Friday, January 27, 2012

Church of St Peter and St Paul, Coleshill

Coleshill is a small town in North Western Warwickshire that can trace signs of occupation back to the Iron Age but its current location dates from the "Dark Ages" when a church was built on top of a hill south of the Roman period settlements. In the Domesday book Coleshill was listed as a royal manor rated 3 hides. The current town of Coleshill grew up from a village built around this church, the Church of St Peter and St Paul, and was an important stop in the days of stage coaches.

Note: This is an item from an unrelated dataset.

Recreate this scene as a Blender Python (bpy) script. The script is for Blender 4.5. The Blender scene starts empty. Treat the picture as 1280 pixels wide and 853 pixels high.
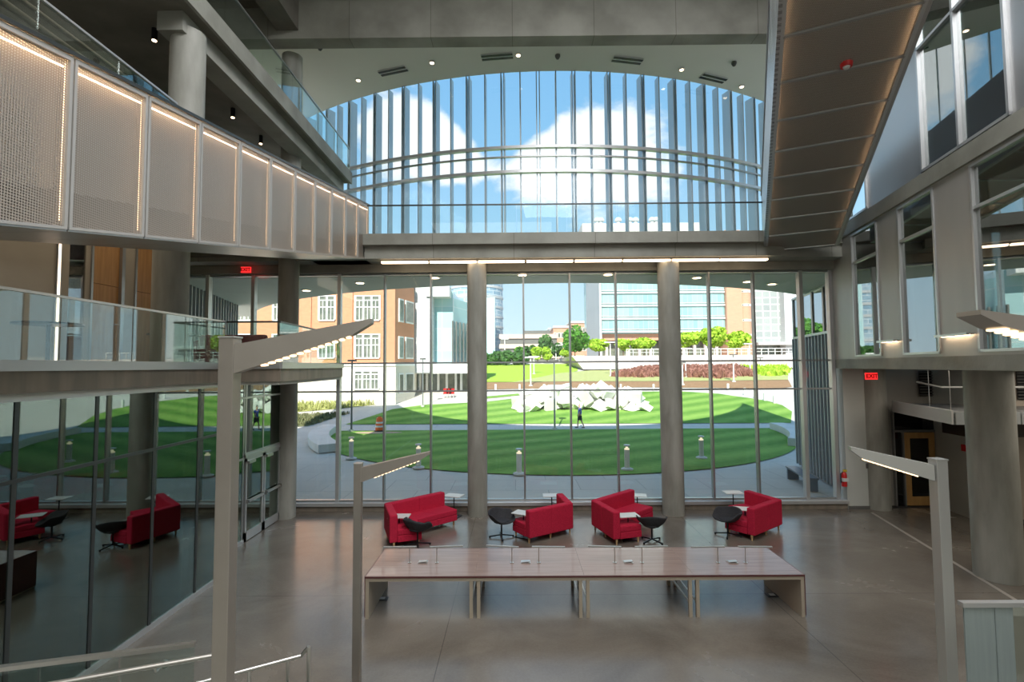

The tower was said to have been built by William de Montfort in the 1380s1 (though some details indicate it may have been a bit later) with some parts of the church dating from the 1340s. The tower's spire was struck by lightning in 1550 and had to be rebuilt, it is now 15ft lower than it originally was. It also has a Norman font dating from the 12th century. Much of the current form dates from a restoration undertaken 1868-9. The external masonry and internal stonework were renewed and scraped, unfortunately robbing the church of manyh of its historical traces.
Church of St Peter and St Paul, Coleshill
1) L. F. Salzman (editor). "Parishes: Coleshill." A History of the County of Warwick: Volume 4: Hemlingford Hundred (1947): 47-57. British History Online. Web. 27 January 2012.